--- START ---

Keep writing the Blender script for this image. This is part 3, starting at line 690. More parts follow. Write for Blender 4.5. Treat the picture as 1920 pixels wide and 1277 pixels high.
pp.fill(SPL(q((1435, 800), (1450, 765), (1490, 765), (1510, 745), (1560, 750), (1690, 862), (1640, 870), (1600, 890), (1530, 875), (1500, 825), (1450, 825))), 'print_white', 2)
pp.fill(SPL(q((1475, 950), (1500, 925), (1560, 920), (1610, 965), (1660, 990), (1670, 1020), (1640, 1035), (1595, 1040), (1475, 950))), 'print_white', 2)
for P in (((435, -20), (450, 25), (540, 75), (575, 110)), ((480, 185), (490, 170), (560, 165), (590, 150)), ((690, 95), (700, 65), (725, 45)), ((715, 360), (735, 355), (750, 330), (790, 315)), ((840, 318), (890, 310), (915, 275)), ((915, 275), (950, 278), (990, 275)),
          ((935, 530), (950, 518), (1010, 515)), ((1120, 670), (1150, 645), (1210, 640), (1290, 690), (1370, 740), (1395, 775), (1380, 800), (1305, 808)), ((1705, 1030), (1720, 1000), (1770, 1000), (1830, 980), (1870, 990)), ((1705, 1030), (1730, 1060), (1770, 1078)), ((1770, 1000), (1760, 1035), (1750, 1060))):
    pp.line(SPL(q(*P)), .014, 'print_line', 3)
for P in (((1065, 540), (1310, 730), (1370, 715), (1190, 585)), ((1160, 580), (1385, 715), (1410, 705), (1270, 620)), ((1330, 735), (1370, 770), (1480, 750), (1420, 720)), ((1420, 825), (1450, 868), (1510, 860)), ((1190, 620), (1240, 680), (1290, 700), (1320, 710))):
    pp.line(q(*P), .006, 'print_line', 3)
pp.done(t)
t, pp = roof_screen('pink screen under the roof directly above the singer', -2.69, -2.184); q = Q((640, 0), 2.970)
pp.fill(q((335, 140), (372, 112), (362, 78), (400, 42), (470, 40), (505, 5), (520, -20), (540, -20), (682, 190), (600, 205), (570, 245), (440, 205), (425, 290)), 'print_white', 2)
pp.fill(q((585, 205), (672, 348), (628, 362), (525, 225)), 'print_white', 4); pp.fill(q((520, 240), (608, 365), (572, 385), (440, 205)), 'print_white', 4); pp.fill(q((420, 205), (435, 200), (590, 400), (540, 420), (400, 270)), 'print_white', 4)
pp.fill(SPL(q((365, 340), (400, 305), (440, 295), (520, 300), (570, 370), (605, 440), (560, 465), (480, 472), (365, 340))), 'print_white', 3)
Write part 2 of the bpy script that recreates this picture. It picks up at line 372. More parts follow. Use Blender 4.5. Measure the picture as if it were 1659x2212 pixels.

--- END ---

Brief
Check every line of the data above for the string "Blender", and copy those that have it.

Solved problem
Keep writing the Blender script for this image. This is part 3, starting at line 690. More parts follow. Write for Blender 4.5. Treat the picture as 1920 pixels wide and 1277 pixels high.
Write part 2 of the bpy script that recreates this picture. It picks up at line 372. More parts follow. Use Blender 4.5. Measure the picture as if it were 1659x2212 pixels.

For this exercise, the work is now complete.